In 1983 a group of people in the San Diego area created SHARE as a self-help approach to meeting the food needs in their community. Like many good ideas, it was the combined efforts of the group that brought all the elements together and made the idea a reality. Carl Shelton, a Catholic Deacon was called to serve the hungry in the United States. Lee Stuart, Peter Meisen, Carrol and Kelly Strain, Rosemary Bolton and I were members of a local Hunger Project Committee, studying a program in Los Angeles that was very similar to the SHARE program of today. At a community gathering, Deacon Shelton met Lee Stuart and within months the Self Help and Resource Exchange was in operation.
The members of the founding group brought diverse perspectives and skills to the task of creating SHARE. Shelton combined a strong business background with a deep spiritual call to service. Stuart brought discipline and a systems approach to development in keeping with her scientific training. Meisen had prior experience with event planning. Strain offered a “no-matter-what-this-will-happen” attitude. I was the people connector, bringing a network of volunteers and the ability to organize them. The common thread weaving our group into a team was our commitment to create something to deal with hunger beyond the existing traditional emergency programs. We knew more was needed. We were bold enough to innovate, make promises and mistakes.
Another key figure in the start-up of SHARE was Bishop Leo T. Maher. His vision and support provided the thrust necessary to get SHARE off the drawing board and into action. The San Diego Catholic Diocese, through Fr. Joe Carroll of the St. Vincent de Paul Center, provided the funding and corporate umbrella for SHARE- San Diego, the first SHARE affiliate.
From the very beginning, nurturing volunteerism was central to SHARE’s approach. The program is driven by the efforts of volunteers and all participants are asked to give two hours of their time each month to some form of community service. This volunteer time is an essential part of the resource exchange that makes SHARE different from a social service type of organization.
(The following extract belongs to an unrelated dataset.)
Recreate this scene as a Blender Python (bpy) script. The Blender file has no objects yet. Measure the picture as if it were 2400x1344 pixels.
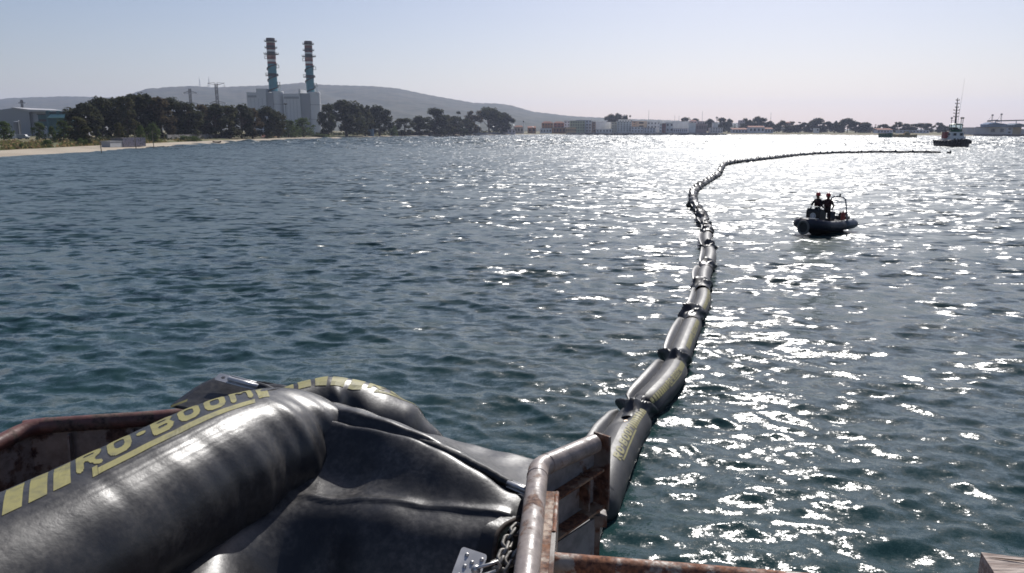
import bpy, bmesh, math, random
import numpy as np
from mathutils import Vector, Matrix
R = math.radians
sc = bpy.context.scene
COL = sc.collection

# ------------------------------------------------------------------ camera
F, HOR, CAMZ = 1800.0, 307.0, 6.0            # focal length in 2400-px units, horizon row, eye height above the water
TH = math.atan((672 - HOR) / F)
ST, CT = math.sin(TH), math.cos(TH)
cd = bpy.data.cameras.new('camera'); cam = bpy.data.objects.new('camera', cd); COL.objects.link(cam)
cam.location = (0, 0, CAMZ); cam.rotation_euler = (math.pi / 2 - TH, 0, 0)
cd.sensor_width = 36; cd.lens = 36 * F / 2400; cd.clip_start = 0.05; cd.clip_end = 30000
sc.camera = cam

# ------------------------------------------------------------------ sky, sun, exposure
SUN_AZ, SUN_EL = R(18.5), R(38.5)
w = bpy.data.worlds.new('World'); sc.world = w; w.use_nodes = True
nt = w.node_tree; nt.nodes.clear()
so = nt.nodes.new('ShaderNodeOutputWorld'); bg = nt.nodes.new('ShaderNodeBackground')
sk = nt.nodes.new('ShaderNodeTexSky'); sk.sky_type = 'NISHITA'; sk.sun_disc = False
sk.sun_elevation = SUN_EL; sk.sun_rotation = SUN_AZ
sk.altitude = 0; sk.air_density = 1.0; sk.dust_density = 0.9; sk.ozone_density = 1.8
bg.inputs['Strength'].default_value = 0.068
tn = nt.nodes.new('ShaderNodeMix'); tn.data_type = 'RGBA'; tn.blend_type = 'MULTIPLY'; tn.inputs[0].default_value = 1; tn.inputs[7].default_value = (1.03, .965, 1.02, 1)      # a hazy day: a touch less green in the whole sky
nt.links.new(sk.outputs[0], tn.inputs[6]); nt.links.new(tn.outputs[2], bg.inputs['Color']); nt.links.new(bg.outputs[0], so.inputs['Surface'])
sl = bpy.data.lights.new('sun', 'SUN'); sl.energy = 4.4; sl.angle = R(0.53); sl.color = (1.0, 0.97, 0.93)
sun = bpy.data.objects.new('sun', sl); COL.objects.link(sun)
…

The first distribution was over 7,000 food packages! We distributed the food off the backs of semi-trailers in the parking lot of San Diego’s Jack Murphy Stadium. We had almost no paid staff. We had no permanent facilities or equipment. Everything we had and did was dependent upon community members becoming involved in the project.
So we rallied the Teamsters Union, churches of all denominations, businesses, and local elected officials. We captured the attention of the media and the imagination of hundreds of volunteers who worked miracles to make that first distribution a success. It took us all day to distribute the food. After the last truck was loaded the core team gathered to talk about the day, to try to share what we’d learned.
That meeting was like going to church. As we went around the circle and shared our impressions, I began to understand that SHARE had much greater potential than the distribution of food. I gained tremendous insight into what it means to be human, to work in solidarity for the benefit of the community, to be a part of a family with members I will never meet. It was a celebration of the spirit.
That spirit lives on in SHARE. We sense it, try to talk about it and find it imbedded in the work itself. It is not so much a product, like the food, but an attitude. Knowing this spirit, understanding it and creating an environment for its expression is the ongoing work of SHARE
When I think back to those first days I’m struck by the thought, “If we’d had any idea how big SHARE would become, we may never have had the courage to go forward.” At the time our focus was on San Diego and nearby Imperial County, with a small outreach effort to a few Catholic parishes in Tijuana. Our vision was to serve our local community, our neighbors. As the word spread about SHARE, we began to hear from people in other states who wanted SHARE in their community too. The beginning of the SHARE Network began by word of mouth. Now SHARE is available in many areas of the United States. World SHARE expanded to operate in Guatemala and works with self-help programs in Mexico too.
In 1984 SHARE came to Wisconsin, again with seed money and leadership from the St. Vincent de Paul Society. Deacon Don Borkowski was the founding Executive Director, serving the organization until his retirement in 1995. The program had modest beginnings, working from borrowed facilities with a skeleton staff. Borkowski and his dedicated team built the program into a model for the country, serving thousands of families each month in Wisconsin, the Upper Peninsula of Michigan and part of northern Illinois.
In a way, every time a new host organization comes into the program it is like the founding of SHARE all over again—people coming together to see what’s possible to make a difference for themselves and their neighbors. That vision is what SHARE’s been about from the very beginning, and continues to empower the organization today.